Europe is using $7-a-gallon gasoline to stimulate the market for electric cars; China is using $5-a-gallon and naming electric cars as one of the industrial pillars for its five-year growth plan. And America? President Obama has directed stimulus money at electric cars, but he is unwilling to do the one thing that would create the sustained consumer pull required to grow an electric car industry here: raise taxes on gasoline. Price matters. Sure, the Moore’s Law of electric cars — “the cost per mile of the electric car battery will be cut in half every 18 months” — will steadily drive the cost down, says Agassi, but only once we get scale production going. U.S. companies can do that on their own or in collaboration with Chinese ones. But God save us if we don’t do it at all.
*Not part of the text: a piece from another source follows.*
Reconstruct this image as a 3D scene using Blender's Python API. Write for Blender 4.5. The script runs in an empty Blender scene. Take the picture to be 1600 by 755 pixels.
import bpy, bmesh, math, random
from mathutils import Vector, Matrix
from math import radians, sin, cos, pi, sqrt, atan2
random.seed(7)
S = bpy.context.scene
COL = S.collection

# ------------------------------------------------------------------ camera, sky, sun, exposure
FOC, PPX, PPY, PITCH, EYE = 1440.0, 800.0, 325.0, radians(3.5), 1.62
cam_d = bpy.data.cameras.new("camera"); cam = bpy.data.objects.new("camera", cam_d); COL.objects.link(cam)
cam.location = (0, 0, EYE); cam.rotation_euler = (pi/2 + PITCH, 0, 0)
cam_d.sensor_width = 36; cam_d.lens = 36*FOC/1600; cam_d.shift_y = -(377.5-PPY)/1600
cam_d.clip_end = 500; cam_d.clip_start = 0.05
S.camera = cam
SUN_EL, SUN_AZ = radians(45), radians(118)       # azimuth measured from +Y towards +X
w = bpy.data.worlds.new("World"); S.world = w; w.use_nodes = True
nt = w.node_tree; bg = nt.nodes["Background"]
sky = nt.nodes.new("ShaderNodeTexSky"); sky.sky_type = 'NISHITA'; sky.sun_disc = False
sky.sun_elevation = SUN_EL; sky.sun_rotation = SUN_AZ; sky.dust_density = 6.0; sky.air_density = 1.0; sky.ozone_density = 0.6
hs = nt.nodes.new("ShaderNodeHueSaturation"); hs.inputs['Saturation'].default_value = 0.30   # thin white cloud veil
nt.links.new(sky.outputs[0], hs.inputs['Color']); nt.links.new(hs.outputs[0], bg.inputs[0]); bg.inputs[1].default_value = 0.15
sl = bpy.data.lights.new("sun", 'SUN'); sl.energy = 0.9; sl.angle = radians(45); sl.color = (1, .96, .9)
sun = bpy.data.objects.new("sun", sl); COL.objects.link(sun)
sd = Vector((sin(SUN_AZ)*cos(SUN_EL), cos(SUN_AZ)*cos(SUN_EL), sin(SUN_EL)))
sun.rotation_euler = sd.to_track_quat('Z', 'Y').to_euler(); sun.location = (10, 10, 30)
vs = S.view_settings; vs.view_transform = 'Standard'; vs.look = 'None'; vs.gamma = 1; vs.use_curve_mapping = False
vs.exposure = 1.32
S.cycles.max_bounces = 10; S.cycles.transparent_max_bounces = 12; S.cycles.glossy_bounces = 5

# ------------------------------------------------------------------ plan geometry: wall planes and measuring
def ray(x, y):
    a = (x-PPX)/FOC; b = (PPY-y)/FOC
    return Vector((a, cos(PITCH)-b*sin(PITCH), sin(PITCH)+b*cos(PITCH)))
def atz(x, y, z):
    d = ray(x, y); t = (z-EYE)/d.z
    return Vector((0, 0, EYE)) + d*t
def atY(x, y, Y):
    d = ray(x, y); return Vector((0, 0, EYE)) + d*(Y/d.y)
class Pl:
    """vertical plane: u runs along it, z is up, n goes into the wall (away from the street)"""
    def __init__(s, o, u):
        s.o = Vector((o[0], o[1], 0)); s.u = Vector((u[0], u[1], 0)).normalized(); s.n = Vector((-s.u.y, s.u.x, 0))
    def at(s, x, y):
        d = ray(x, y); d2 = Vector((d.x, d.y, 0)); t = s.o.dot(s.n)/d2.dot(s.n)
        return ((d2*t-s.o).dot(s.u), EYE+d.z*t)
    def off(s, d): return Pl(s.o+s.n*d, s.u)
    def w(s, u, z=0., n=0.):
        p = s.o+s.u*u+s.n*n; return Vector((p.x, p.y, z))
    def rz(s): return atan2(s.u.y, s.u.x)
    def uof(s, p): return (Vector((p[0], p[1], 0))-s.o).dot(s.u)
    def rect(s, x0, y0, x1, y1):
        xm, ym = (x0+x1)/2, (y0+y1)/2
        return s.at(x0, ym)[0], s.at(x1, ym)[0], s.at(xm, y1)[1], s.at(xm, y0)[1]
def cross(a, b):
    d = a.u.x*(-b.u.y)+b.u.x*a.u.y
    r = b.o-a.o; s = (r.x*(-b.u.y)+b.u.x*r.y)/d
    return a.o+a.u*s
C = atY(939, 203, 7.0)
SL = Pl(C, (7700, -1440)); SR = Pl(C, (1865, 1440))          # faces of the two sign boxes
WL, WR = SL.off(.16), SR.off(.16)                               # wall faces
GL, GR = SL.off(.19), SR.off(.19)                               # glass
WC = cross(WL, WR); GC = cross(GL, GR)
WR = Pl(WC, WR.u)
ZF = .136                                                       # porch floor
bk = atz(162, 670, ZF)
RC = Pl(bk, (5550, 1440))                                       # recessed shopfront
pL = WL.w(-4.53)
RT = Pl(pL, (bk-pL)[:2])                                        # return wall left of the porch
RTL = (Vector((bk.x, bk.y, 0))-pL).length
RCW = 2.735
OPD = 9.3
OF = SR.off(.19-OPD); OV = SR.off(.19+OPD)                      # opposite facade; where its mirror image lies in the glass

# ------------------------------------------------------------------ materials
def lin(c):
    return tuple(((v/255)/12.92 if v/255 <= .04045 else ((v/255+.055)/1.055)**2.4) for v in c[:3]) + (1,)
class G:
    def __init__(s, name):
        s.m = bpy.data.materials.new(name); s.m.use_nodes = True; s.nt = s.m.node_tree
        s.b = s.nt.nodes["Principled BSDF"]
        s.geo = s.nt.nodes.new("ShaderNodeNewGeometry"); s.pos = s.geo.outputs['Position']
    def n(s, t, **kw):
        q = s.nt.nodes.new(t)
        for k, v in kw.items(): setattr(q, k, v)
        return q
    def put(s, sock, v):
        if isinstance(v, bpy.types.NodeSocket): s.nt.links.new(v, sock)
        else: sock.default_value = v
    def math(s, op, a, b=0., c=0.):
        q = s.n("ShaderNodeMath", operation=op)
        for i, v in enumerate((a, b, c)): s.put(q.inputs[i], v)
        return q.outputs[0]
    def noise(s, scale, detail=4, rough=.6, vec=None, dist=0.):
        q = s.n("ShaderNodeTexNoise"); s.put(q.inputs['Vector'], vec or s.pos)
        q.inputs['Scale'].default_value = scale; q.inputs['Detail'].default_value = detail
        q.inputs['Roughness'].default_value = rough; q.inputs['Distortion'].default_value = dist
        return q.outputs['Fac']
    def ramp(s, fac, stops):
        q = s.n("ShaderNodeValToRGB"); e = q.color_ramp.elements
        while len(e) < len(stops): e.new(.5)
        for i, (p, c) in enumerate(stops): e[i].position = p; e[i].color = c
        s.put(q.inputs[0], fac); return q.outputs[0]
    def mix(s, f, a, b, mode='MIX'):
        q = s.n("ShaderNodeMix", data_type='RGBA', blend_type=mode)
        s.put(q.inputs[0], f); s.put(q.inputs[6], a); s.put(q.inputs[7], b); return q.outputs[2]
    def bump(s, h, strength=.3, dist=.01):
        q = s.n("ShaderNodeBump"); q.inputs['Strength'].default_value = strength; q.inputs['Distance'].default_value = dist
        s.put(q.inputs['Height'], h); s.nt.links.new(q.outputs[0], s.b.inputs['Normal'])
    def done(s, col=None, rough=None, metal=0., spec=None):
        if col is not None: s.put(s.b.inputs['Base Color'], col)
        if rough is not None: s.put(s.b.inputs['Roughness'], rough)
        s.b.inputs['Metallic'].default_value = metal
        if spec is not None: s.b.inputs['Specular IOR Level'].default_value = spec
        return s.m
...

Even if climate change were not a consideration, inaction or ineffective action on creating the infrastructure for electric cars and limiting the economic impact of escalating oil prices is foolhardy and inexcusable.
The backbone of the modern U.S. economy was locally made cars powered by locally produced oil. It started us on a huge growth spurt. In recent decades, though, that industry was supplanted by foreign-made cars run on foreign oil, so “now every time we buy a car we’re exporting $15,000 of capital, paying for it with borrowed money and running it on foreign energy sources,” says Czinger. “We’ve gone from autos being a middle-class-making-machine to a middle-class-destroying-machine.” A U.S. electric car/battery industry would reverse that.
It is not rocket science. It does not take a Ph.D. and Nobel Prize in economics to figure out. We are falling behind. Our political leadership has been corrupted by money from Big Oil or lacks the courage to speak out forcefully.
I give Obama credit for taking some steps to promote research and development in the electric car technology, but he cannot do it alone. I cannot help but ask why Republicans are able to promote tax cuts, corporate deregulation, and climate change denial in lockstep, but Democrats don't promote clean energy and related infrastructure with the same fervor and messaging discipline. We tried, but failed on clean energy and climate change (shrug, shrug) is not likely to win friends and influence enemies.
However, if only China puts the gasoline prices and infrastructure in place, the industry will gravitate there. It will be a moon shot for them, a hobby for us, and you’ll import your new electric car from China just like you’re now importing your oil from Saudi Arabia.
In other words, we're screwed and deserve to be if we let Big Oil con us into letting the world pass us by. At least we have nation-building in Afghanistan to keep us busy. It does simplify job training for future generations of Americans. "Would you like fries with that?"